Let $S_n = \{ 1, 2, \ldots, n \}$. For every non-empty subset $S$ of $S_n$, denote $$\Delta_S = \max S - \min S.$$
What is the expected value of $\Delta_S$ ?
We can compute this as follows. We can form every nonempty subset by first picking a maximum value $k$, then a minimum value $j$ such that $j \le k$. For the calculation, we can ignore the cases where $j = k$ since $\Delta_S = 0$ in that case. Thus, the expected value of $\Delta_S$ is
$$\frac{1}{2^n - 1} \sum_{k = 1}^n \sum_{j = 1}^{k - 1} (k - j) 2^{k - j - 1}. $$
Evaluating this sum, we get
$$\mathbb{E}[\Delta_S] = \frac{(n - 3)2^n + (n + 3)}{2^n - 1}.$$
While trying to understand the behavior of this quantity, I noticed that
$$\lim_{n \rightarrow \infty} n - \mathbb{E}[\Delta_S] = 3.$$
This result is very unintuitive to me. Can anyone provide an insight to why such a beautiful and surprising fact holds?
$\Delta$ only depends on the extremal values.

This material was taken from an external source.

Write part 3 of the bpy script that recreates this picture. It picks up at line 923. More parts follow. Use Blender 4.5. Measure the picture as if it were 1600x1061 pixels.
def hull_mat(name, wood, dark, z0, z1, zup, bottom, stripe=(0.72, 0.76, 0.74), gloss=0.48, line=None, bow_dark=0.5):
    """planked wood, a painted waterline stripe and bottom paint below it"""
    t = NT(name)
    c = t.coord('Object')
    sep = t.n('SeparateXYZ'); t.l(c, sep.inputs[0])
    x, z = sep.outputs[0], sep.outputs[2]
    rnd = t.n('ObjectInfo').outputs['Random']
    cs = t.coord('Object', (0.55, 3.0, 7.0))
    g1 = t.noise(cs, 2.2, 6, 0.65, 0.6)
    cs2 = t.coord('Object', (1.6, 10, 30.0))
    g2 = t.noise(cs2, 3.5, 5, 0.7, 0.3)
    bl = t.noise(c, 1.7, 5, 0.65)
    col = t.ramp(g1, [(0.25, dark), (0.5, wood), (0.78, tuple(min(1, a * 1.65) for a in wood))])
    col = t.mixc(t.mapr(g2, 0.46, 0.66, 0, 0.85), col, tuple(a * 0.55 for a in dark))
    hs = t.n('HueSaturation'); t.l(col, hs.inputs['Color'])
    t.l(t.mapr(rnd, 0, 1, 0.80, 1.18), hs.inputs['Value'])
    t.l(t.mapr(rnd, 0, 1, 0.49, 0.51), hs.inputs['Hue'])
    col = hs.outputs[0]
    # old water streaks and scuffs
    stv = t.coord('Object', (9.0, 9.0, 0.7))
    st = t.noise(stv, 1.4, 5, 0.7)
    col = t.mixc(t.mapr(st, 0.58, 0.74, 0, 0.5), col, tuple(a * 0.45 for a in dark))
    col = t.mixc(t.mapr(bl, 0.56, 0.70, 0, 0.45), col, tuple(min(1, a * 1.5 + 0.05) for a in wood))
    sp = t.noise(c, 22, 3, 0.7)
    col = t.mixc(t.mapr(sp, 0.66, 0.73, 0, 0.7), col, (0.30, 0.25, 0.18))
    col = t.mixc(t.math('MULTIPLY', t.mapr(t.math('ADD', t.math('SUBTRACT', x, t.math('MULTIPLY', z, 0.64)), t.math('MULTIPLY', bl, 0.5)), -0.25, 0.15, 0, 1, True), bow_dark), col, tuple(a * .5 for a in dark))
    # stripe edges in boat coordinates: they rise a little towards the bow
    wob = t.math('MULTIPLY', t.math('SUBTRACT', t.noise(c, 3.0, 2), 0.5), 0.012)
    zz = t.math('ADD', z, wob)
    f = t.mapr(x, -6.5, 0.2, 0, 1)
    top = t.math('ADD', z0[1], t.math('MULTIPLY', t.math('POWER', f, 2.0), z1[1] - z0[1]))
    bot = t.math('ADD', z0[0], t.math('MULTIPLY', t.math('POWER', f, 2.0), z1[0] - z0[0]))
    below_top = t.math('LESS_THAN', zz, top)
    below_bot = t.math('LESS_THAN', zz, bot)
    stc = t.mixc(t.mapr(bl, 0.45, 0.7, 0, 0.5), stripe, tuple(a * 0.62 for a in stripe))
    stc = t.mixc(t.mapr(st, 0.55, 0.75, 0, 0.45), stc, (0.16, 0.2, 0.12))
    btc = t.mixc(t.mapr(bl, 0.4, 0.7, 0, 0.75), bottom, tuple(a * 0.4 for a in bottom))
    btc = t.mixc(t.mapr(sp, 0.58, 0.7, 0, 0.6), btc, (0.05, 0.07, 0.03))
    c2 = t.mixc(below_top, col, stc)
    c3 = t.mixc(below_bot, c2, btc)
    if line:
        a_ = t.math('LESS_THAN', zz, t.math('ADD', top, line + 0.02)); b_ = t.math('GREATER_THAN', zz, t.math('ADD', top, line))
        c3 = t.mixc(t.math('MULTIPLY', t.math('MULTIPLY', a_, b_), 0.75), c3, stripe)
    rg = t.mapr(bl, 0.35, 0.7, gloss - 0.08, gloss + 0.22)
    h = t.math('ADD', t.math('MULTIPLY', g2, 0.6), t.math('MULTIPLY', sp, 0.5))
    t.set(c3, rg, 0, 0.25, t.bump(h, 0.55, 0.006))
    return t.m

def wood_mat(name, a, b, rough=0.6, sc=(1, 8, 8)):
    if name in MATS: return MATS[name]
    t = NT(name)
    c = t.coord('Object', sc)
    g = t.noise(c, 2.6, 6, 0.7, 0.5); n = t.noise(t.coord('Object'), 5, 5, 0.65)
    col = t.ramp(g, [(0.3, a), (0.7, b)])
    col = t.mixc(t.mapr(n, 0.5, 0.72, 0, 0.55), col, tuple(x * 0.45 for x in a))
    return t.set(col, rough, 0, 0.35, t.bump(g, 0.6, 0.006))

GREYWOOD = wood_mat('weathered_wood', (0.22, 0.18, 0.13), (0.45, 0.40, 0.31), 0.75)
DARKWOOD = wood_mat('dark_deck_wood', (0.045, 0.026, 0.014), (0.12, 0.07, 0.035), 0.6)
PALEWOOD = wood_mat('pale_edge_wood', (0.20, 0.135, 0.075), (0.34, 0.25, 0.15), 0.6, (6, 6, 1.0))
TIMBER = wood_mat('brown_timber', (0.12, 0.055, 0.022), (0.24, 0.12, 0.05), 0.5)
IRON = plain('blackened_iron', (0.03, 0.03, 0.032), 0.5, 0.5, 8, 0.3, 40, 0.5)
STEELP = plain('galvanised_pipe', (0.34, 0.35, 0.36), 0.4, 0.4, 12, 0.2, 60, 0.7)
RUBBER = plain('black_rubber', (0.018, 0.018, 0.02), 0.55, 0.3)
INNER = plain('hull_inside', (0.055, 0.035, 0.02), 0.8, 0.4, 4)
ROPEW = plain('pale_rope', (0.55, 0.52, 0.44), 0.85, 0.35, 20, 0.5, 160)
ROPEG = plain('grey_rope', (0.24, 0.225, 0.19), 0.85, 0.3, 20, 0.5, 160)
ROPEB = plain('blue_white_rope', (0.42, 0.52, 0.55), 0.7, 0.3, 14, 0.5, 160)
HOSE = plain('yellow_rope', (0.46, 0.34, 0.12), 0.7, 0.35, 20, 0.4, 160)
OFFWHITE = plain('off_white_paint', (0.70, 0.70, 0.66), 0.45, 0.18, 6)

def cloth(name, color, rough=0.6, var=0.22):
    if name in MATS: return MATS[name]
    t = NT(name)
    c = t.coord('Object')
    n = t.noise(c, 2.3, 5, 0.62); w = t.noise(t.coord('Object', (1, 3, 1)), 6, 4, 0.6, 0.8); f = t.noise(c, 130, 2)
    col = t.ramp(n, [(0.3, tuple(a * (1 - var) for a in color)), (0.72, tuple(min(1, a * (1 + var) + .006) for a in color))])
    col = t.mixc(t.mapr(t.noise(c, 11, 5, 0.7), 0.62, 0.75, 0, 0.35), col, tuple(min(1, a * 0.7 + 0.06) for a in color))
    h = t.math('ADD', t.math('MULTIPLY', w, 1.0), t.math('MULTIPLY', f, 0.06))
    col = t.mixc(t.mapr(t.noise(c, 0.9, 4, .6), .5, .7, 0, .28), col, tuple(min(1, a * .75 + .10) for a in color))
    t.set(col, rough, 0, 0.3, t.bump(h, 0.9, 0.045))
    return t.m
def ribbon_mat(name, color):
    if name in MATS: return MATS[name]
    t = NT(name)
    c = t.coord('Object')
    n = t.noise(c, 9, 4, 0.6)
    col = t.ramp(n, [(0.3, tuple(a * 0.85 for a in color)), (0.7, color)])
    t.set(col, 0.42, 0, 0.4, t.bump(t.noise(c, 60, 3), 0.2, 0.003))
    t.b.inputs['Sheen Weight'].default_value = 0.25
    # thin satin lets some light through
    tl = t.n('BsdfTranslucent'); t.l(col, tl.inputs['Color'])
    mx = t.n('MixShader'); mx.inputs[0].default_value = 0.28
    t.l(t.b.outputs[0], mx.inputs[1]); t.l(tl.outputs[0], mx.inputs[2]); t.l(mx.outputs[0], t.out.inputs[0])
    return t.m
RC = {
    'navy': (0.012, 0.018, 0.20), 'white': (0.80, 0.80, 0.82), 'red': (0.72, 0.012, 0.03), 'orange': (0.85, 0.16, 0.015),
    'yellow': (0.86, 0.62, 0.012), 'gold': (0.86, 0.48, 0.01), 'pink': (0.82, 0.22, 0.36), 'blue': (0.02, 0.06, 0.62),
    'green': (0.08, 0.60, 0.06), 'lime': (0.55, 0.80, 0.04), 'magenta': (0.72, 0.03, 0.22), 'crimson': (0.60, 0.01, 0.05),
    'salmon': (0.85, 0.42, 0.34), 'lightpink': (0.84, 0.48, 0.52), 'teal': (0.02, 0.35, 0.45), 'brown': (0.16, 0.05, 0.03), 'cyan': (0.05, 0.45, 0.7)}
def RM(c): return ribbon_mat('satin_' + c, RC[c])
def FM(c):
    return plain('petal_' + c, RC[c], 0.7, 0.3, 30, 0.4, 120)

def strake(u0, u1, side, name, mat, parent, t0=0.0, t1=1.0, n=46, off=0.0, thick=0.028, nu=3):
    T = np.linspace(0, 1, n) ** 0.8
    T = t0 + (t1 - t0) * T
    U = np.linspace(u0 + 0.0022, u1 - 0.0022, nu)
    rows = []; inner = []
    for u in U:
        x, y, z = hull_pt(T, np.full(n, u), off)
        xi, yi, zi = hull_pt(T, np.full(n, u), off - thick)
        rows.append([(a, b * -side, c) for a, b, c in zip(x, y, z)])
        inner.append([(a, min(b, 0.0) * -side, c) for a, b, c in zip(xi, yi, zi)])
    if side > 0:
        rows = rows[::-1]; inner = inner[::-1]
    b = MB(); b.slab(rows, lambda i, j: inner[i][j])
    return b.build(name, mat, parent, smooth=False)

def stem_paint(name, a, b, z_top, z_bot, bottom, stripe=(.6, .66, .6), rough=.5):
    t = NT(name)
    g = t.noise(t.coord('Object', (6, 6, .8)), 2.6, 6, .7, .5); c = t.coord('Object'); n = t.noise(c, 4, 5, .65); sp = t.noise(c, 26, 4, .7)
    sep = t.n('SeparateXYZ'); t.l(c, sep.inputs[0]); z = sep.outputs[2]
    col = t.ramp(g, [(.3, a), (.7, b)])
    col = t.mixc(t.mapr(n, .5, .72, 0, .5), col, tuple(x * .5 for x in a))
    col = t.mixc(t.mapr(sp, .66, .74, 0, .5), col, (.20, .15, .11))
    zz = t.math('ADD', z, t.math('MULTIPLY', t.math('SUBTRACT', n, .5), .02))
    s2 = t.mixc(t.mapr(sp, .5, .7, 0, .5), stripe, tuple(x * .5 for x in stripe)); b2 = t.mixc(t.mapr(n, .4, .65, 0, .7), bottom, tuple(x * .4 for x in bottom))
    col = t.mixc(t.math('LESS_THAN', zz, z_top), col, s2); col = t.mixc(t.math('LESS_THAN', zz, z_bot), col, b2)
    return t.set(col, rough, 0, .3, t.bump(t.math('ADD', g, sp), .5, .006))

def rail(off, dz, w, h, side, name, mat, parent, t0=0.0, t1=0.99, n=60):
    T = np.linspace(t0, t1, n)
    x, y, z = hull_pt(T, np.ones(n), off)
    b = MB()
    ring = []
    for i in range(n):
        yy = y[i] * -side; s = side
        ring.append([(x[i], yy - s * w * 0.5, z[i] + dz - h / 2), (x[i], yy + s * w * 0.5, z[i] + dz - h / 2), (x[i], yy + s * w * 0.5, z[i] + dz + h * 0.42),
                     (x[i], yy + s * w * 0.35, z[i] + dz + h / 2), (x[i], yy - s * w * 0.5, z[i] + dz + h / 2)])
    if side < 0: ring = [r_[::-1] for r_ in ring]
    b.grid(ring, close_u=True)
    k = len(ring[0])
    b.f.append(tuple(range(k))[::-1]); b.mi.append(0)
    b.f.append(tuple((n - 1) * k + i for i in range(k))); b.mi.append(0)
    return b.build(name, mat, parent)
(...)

By counting these 'extremal probabilites', we have $P(\Delta=n-1) = P(1\in S, n\in S)=1/4$, $P(\Delta=n-2)=P(1\notin S,2\in S, n\in S) + P(1\in S, n-1\in S, n\notin S)=2 \times 2^{-3}$, etc... so $P(\Delta=n-k)= k \times 2^{-(k+1)}$ for $k<n/2$. The average of $n-\Delta$ converges as $n\rightarrow \infty$ to $$ \sum_{k\geq 1} k^2 2^{-(k+1)} =3 .$$ (Thanks to Did for checking)